----- DATA BLOCK
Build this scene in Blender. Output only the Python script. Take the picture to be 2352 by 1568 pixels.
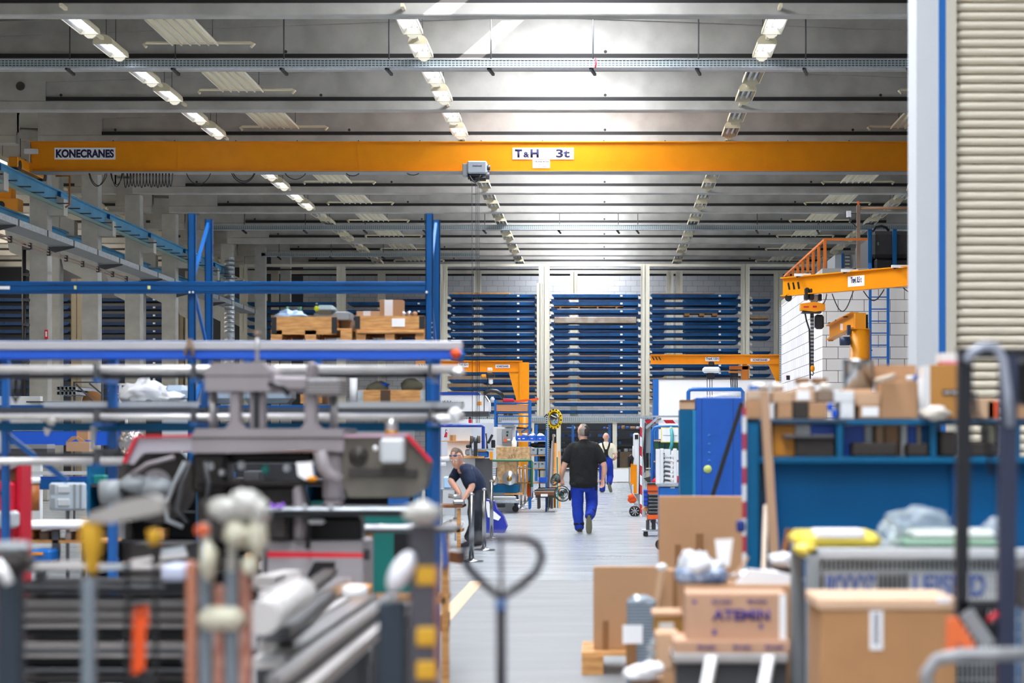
import bpy, bmesh, math, random
from mathutils import Vector, Matrix, Euler, noise as mnoise
R = math.radians
for o in list(bpy.data.objects): bpy.data.objects.remove(o)
SC = bpy.context.scene
COL = SC.collection
# ---------------------------------------------------------------- camera
FPX, VX, VY, EYE = 5000.0, 1385.0, 1014.0, 1.5     # focal length and vanishing point in pixels of a 2352 x 1568 frame, eye height in m
cam = bpy.data.objects.new('camera', bpy.data.cameras.new('camera')); COL.objects.link(cam)
cam.location = (0, 0, EYE); cam.rotation_euler = (R(90), 0, 0)
cd = cam.data; cd.sensor_width = 36; cd.sensor_fit = 'HORIZONTAL'; cd.lens = FPX/2352*36
cd.shift_x = -(VX-1176)/2352; cd.shift_y = (VY-784)/2352
cd.clip_start = 0.5; cd.clip_end = 400
cd.dof.use_dof = True; cd.dof.focus_distance = 52; cd.dof.aperture_fstop = 2.05
SC.camera = cam
# ---------------------------------------------------------------- world, sun, exposure
SC.view_settings.view_transform = 'Standard'; SC.view_settings.look = 'None'
SC.view_settings.gamma = 1; SC.view_settings.use_curve_mapping = False
SC.view_settings.exposure = 0.05
w = bpy.data.worlds.new('daylight'); SC.world = w; w.use_nodes = True
w.node_tree.nodes['Background'].inputs[0].default_value = (.86, .93, 1, 1)
w.node_tree.nodes['Background'].inputs[1].default_value = 0.9
sun = bpy.data.objects.new('sun', bpy.data.lights.new('sun', 'SUN')); COL.objects.link(sun)
sun.data.energy = 34; sun.data.angle = R(.6); sun.data.color = (1, .97, .92)
sun.rotation_euler = Vector((-1.15, 1.2, -1)).to_track_quat('-Z', 'Y').to_euler()
SKY = 31.0        # emission of the translucent ridge skylights
SKYL = 13.0
# ---------------------------------------------------------------- helpers
def X(px, d): return (px-VX)/FPX*d
def Z(py, d): return EYE-(py-VY)/FPX*d
def P(px, py, d): return Vector((X(px, d), d, Z(py, d)))
def lin(h):
    h = h.lstrip('#'); c = [int(h[i:i+2], 16)/255 for i in (0, 2, 4)]
    return tuple(x/12.92 if x <= .04045 else ((x+.055)/1.055)**2.4 for x in c)
_M = {}
def mat(name, col='#888888', rough=.5, metal=0, noise=0, scale=6, bump=0, emit=0, spec=.5, alpha=1, col2=None, stretch=(1, 1, 1), trans=0, coat=0):
    if name in _M: return _M[name]
    m = bpy.data.materials.new(name); m.use_nodes = True; _M[name] = m
    nt = m.node_tree; b = nt.nodes['Principled BSDF']; c = lin(col)
    b.inputs['Base Color'].default_value = (*c, 1); b.inputs['Roughness'].default_value = rough
    b.inputs['Metallic'].default_value = metal; b.inputs['Specular IOR Level'].default_value = spec
    b.inputs['Alpha'].default_value = alpha; b.inputs['Transmission Weight'].default_value = trans
    b.inputs['Coat Weight'].default_value = coat
    if emit:
        b.inputs['Emission Color'].default_value = (*c, 1); b.inputs['Emission Strength'].default_value = emit
    if noise or bump or col2:
        tc = nt.nodes.new('ShaderNodeTexCoord'); mp = nt.nodes.new('ShaderNodeMapping'); mp.inputs['Scale'].default_value = stretch
        n = nt.nodes.new('ShaderNodeTexNoise'); n.inputs['Scale'].default_value = scale; n.inputs['Detail'].default_value = 5
        nt.links.new(tc.outputs['Object'], mp.inputs[0]); nt.links.new(mp.outputs[0], n.inputs['Vector'])
        if noise or col2:
            r = nt.nodes.new('ShaderNodeValToRGB'); e = r.color_ramp.elements
            c2 = lin(col2) if col2 else tuple(min(1, x*(1+noise)) for x in c)
            c1 = c if col2 else tuple(x*(1-noise) for x in c)
            e[0].position, e[1].position = .36, .64; e[0].color = (*c1, 1); e[1].color = (*c2, 1)
            nt.links.new(n.outputs['Fac'], r.inputs[0]); nt.links.new(r.outputs[0], b.inputs['Base Color'])
        if bump:
            bp = nt.nodes.new('ShaderNodeBump'); bp.inputs['Strength'].default_value = bump; bp.inputs['Distance'].default_value = .02
            nt.links.new(n.outputs['Fac'], bp.inputs['Height']); nt.links.new(bp.outputs[0], b.inputs['Normal'])
    return m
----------
— EXERCISE BRIEF —
Retype everything in the material word for word, minus pictures.

— EXERCISE OUTPUT —
Build this scene in Blender. Output only the Python script. Take the picture to be 2352 by 1568 pixels.
import bpy, bmesh, math, random
from mathutils import Vector, Matrix, Euler, noise as mnoise
R = math.radians
for o in list(bpy.data.objects): bpy.data.objects.remove(o)
SC = bpy.context.scene
COL = SC.collection
# ---------------------------------------------------------------- camera
FPX, VX, VY, EYE = 5000.0, 1385.0, 1014.0, 1.5     # focal length and vanishing point in pixels of a 2352 x 1568 frame, eye height in m
cam = bpy.data.objects.new('camera', bpy.data.cameras.new('camera')); COL.objects.link(cam)
cam.location = (0, 0, EYE); cam.rotation_euler = (R(90), 0, 0)
cd = cam.data; cd.sensor_width = 36; cd.sensor_fit = 'HORIZONTAL'; cd.lens = FPX/2352*36
cd.shift_x = -(VX-1176)/2352; cd.shift_y = (VY-784)/2352
cd.clip_start = 0.5; cd.clip_end = 400
cd.dof.use_dof = True; cd.dof.focus_distance = 52; cd.dof.aperture_fstop = 2.05
SC.camera = cam
# ---------------------------------------------------------------- world, sun, exposure
SC.view_settings.view_transform = 'Standard'; SC.view_settings.look = 'None'
SC.view_settings.gamma = 1; SC.view_settings.use_curve_mapping = False
SC.view_settings.exposure = 0.05
w = bpy.data.worlds.new('daylight'); SC.world = w; w.use_nodes = True
w.node_tree.nodes['Background'].inputs[0].default_value = (.86, .93, 1, 1)
w.node_tree.nodes['Background'].inputs[1].default_value = 0.9
sun = bpy.data.objects.new('sun', bpy.data.lights.new('sun', 'SUN')); COL.objects.link(sun)
sun.data.energy = 34; sun.data.angle = R(.6); sun.data.color = (1, .97, .92)
sun.rotation_euler = Vector((-1.15, 1.2, -1)).to_track_quat('-Z', 'Y').to_euler()
SKY = 31.0        # emission of the translucent ridge skylights
SKYL = 13.0
# ---------------------------------------------------------------- helpers
def X(px, d): return (px-VX)/FPX*d
def Z(py, d): return EYE-(py-VY)/FPX*d
def P(px, py, d): return Vector((X(px, d), d, Z(py, d)))
def lin(h):
    h = h.lstrip('#'); c = [int(h[i:i+2], 16)/255 for i in (0, 2, 4)]
    return tuple(x/12.92 if x <= .04045 else ((x+.055)/1.055)**2.4 for x in c)
_M = {}
def mat(name, col='#888888', rough=.5, metal=0, noise=0, scale=6, bump=0, emit=0, spec=.5, alpha=1, col2=None, stretch=(1, 1, 1), trans=0, coat=0):
    if name in _M: return _M[name]
    m = bpy.data.materials.new(name); m.use_nodes = True; _M[name] = m
    nt = m.node_tree; b = nt.nodes['Principled BSDF']; c = lin(col)
    b.inputs['Base Color'].default_value = (*c, 1); b.inputs['Roughness'].default_value = rough
    b.inputs['Metallic'].default_value = metal; b.inputs['Specular IOR Level'].default_value = spec
    b.inputs['Alpha'].default_value = alpha; b.inputs['Transmission Weight'].default_value = trans
    b.inputs['Coat Weight'].default_value = coat
    if emit:
        b.inputs['Emission Color'].default_value = (*c, 1); b.inputs['Emission Strength'].default_value = emit
    if noise or bump or col2:
        tc = nt.nodes.new('ShaderNodeTexCoord'); mp = nt.nodes.new('ShaderNodeMapping'); mp.inputs['Scale'].default_value = stretch
        n = nt.nodes.new('ShaderNodeTexNoise'); n.inputs['Scale'].default_value = scale; n.inputs['Detail'].default_value = 5
        nt.links.new(tc.outputs['Object'], mp.inputs[0]); nt.links.new(mp.outputs[0], n.inputs['Vector'])
        if noise or col2:
            r = nt.nodes.new('ShaderNodeValToRGB'); e = r.color_ramp.elements
            c2 = lin(col2) if col2 else tuple(min(1, x*(1+noise)) for x in c)
            c1 = c if col2 else tuple(x*(1-noise) for x in c)
            e[0].position, e[1].position = .36, .64; e[0].color = (*c1, 1); e[1].color = (*c2, 1)
            nt.links.new(n.outputs['Fac'], r.inputs[0]); nt.links.new(r.outputs[0], b.inputs['Base Color'])
        if bump:
            bp = nt.nodes.new('ShaderNodeBump'); bp.inputs['Strength'].default_value = bump; bp.inputs['Distance'].default_value = .02
            nt.links.new(n.outputs['Fac'], bp.inputs['Height']); nt.links.new(bp.outputs[0], b.inputs['Normal'])
    return m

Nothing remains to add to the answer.